Hoeven Working to Ensure Domestic Honey Producers Receive Fair Compensation from Unfair Trade Practices

Senator Meets with American Honey Producers Association, Outlines Work to Support Honey Industry with Appropriations Measures

WASHINGTON – Senator John Hoeven, who serves on the U.S. Senate Agriculture and Appropriations Committees, has outlined his efforts to help honey producers receive fair compensation for unfair trade practices in a meeting with representatives from the American Honey Producers Association, which works to promote the common interest and general welfare of U.S. honey producers. Hoeven is working to enact into law provisions that modify Customs and Border Protection’s (CBP) payment system so that domestic producers receive the proceeds from anti-dumping settlements. The Honey Marketing Association believes the new legislation could result in more than $100 million in penalties from foreign honey producers engaged in unfair trading practices going to honey producers over the next several years.

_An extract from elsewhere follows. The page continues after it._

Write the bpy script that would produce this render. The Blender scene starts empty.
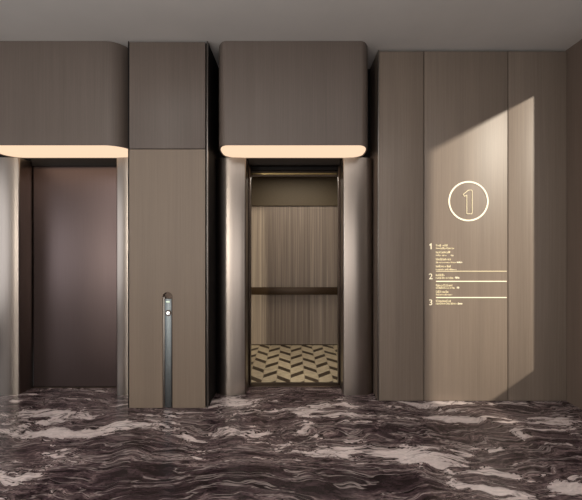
import bpy, bmesh, math, random
from mathutils import Vector
random.seed(7)
S = bpy.context.scene
C = S.collection
PI = math.pi
EYE = 1.57
F = 388.0

# ------------------------------------------------------------------ helpers
def wx(px, D): return (px - 292.0) * D / F
def wz(py, D): return EYE + (248.0 - py) * D / F

class NT:
    def __init__(s, name):
        s.m = bpy.data.materials.new(name); s.m.use_nodes = True
        s.t = s.m.node_tree; s.n = s.t.nodes; s.l = s.t.links
        s.b = s.n['Principled BSDF']
    def node(s, typ, **kw):
        n = s.n.new(typ)
        for k, v in kw.items(): setattr(n, k, v)
        return n
    def put(s, sock, v):
        if hasattr(v, 'is_linked') or isinstance(v, bpy.types.NodeSocket): s.l.new(v, sock)
        else: sock.default_value = v
    def math(s, op, a, b=None, c=None, clamp=False):
        n = s.node('ShaderNodeMath', operation=op, use_clamp=clamp)
        s.put(n.inputs[0], a)
        if b is not None: s.put(n.inputs[1], b)
        if c is not None: s.put(n.inputs[2], c)
        return n.outputs[0]
    def vmath(s, op, a, b=None):
        n = s.node('ShaderNodeVectorMath', operation=op)
        s.put(n.inputs[0], a)
        if b is not None: s.put(n.inputs[1], b)
        return n.outputs[0]
    def coord(s): return s.node('ShaderNodeTexCoord').outputs['Object']
    def sep(s, v):
        n = s.node('ShaderNodeSeparateXYZ'); s.put(n.inputs[0], v); return n.outputs
    def comb(s, x, y, z):
        n = s.node('ShaderNodeCombineXYZ')
        for i, v in enumerate((x, y, z)): s.put(n.inputs[i], v)
        return n.outputs[0]
    def noise(s, v, scale, detail=2, rough=.5, dist=0):
        n = s.node('ShaderNodeTexNoise'); s.put(n.inputs['Vector'], v)
        n.inputs['Scale'].default_value = scale; n.inputs['Detail'].default_value = detail
        n.inputs['Roughness'].default_value = rough; n.inputs['Distortion'].default_value = dist
        return n.outputs
    def ramp(s, f, stops, interp='LINEAR'):
        n = s.node('ShaderNodeValToRGB'); s.put(n.inputs[0], f)
        cr = n.color_ramp; cr.interpolation = interp
        while len(cr.elements) < len(stops): cr.elements.new(.5)
        for e, (p, c) in zip(cr.elements, stops):
            e.position = p; e.color = (*c, 1) if len(c) == 3 else c
        return n.outputs[0]
    def mix(s, f, a, b, mode='MIX'):
        n = s.node('ShaderNodeMix', data_type='RGBA', blend_type=mode)
        s.put(n.inputs[0], f)
        for sock, v in ((n.inputs[6], a), (n.inputs[7], b)):
            if isinstance(v, tuple) and len(v) == 3: v = (*v, 1)
            s.put(sock, v)
        return n.outputs[2]
    def bump(s, h, strength=.2, dist=.01):
        n = s.node('ShaderNodeBump'); n.inputs['Strength'].default_value = strength
        n.inputs['Distance'].default_value = dist; s.put(n.inputs['Height'], h)
        s.l.new(n.outputs[0], s.b.inputs['Normal'])
    def set(s, **kw):
        for k, v in kw.items():
            k = k.replace('_', ' ')
            if isinstance(v, tuple) and len(v) == 3 and k in ('Base Color', 'Emission Color'): v = (*v, 1)
            s.put(s.b.inputs[k], v)
        return s.m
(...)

“North Dakota is the top honey producer in the nation, and it’s important for us to ensure that our producers receive the compensation they deserve when they have been damaged by foreign producers,” Hoeven said. “During last week’s meeting, we discussed the Senate’s DHS Appropriations Bill, which includes a provision to provide our country’s honey producers with long overdue compensation for unfair foreign trade practices by directing the CBP to pay honey producers the money that they collect from foreign producers who violated U.S. trade practices.”

In addition to making sure honey producers receive fair compensation, Hoeven is working through his role on the Senate Appropriations Subcommittee on Agriculture to secure funds that protect pollinator health through research and programs for farmers and ranchers, such as the Pollinator Health Initiative and pollinator research funds within the Agriculture Research Service (ARS). Specifically, in May, the Committee approved the Fiscal Year 2016 Agriculture Appropriations Bill, which includes an increase of $4 million for research into bee health within USDA ARS, in addition to encouraging increased prioritization of pollinator and Colony Collapse Disorder research proposals within the National Institute of Food and Agriculture (NIFA).